◆ **Data to use**:
══════════

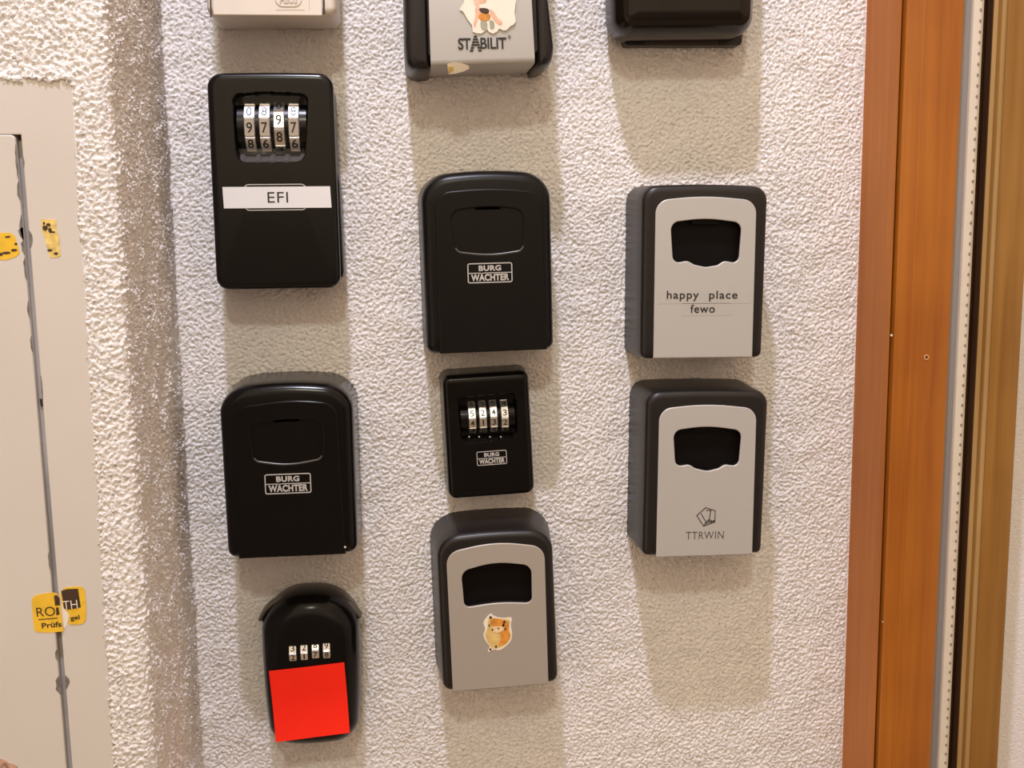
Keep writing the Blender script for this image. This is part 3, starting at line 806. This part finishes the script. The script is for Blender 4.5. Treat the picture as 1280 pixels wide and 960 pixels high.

══════════

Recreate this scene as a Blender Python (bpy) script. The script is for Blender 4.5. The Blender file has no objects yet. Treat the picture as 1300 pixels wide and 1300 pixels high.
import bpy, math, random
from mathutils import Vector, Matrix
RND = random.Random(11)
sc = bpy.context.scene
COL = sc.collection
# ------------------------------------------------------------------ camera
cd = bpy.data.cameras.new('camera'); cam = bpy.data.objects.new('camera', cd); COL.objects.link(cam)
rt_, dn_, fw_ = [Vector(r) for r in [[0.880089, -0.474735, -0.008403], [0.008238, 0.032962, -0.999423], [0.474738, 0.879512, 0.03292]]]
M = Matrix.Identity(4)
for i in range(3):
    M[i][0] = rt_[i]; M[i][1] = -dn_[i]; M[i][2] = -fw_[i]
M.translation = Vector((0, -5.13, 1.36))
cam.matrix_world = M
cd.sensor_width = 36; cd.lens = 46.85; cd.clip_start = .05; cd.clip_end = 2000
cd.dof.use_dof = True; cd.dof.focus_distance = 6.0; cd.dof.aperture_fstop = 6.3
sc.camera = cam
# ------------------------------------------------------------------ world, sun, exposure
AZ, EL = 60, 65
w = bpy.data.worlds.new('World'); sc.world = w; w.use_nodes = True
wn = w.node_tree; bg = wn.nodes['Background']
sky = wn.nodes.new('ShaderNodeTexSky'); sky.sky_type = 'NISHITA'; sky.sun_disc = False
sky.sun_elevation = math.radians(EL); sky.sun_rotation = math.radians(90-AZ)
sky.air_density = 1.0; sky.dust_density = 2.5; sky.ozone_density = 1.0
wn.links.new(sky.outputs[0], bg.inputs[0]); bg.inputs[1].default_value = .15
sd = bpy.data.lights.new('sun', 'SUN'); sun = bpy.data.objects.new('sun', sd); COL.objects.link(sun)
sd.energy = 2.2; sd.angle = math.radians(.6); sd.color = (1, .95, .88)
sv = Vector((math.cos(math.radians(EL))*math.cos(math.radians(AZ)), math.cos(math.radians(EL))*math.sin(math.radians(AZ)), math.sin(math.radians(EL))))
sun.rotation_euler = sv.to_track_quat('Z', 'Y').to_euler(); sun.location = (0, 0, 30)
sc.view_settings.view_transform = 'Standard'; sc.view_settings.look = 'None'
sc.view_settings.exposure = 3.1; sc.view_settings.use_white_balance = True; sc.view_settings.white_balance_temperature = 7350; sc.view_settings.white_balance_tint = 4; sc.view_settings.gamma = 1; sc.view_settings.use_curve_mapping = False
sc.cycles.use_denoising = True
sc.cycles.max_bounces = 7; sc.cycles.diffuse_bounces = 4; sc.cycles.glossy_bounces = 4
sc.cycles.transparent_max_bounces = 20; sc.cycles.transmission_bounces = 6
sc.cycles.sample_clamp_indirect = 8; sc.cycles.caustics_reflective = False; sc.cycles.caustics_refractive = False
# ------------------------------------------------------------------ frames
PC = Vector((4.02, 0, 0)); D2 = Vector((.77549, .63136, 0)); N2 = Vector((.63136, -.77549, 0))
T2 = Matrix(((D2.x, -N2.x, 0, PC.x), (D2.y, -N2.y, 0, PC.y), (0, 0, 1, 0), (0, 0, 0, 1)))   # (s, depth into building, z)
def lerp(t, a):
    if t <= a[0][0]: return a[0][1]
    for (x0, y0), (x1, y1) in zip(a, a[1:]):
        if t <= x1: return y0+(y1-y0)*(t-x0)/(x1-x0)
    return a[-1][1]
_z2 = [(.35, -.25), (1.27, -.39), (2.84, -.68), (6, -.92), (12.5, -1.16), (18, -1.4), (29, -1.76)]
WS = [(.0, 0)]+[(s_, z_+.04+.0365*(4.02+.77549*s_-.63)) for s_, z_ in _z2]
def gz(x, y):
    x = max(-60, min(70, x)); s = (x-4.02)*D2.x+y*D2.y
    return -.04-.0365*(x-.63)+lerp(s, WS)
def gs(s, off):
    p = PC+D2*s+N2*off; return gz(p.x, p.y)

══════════

◆ **What you should do**:
Every line of the listing that holds "pixels" should be found and copied.

◆ **Solution to this problem**:
Keep writing the Blender script for this image. This is part 3, starting at line 806. This part finishes the script. The script is for Blender 4.5. Treat the picture as 1280 pixels wide and 960 pixels high.
Recreate this scene as a Blender Python (bpy) script. The script is for Blender 4.5. The Blender file has no objects yet. Treat the picture as 1300 pixels wide and 1300 pixels high.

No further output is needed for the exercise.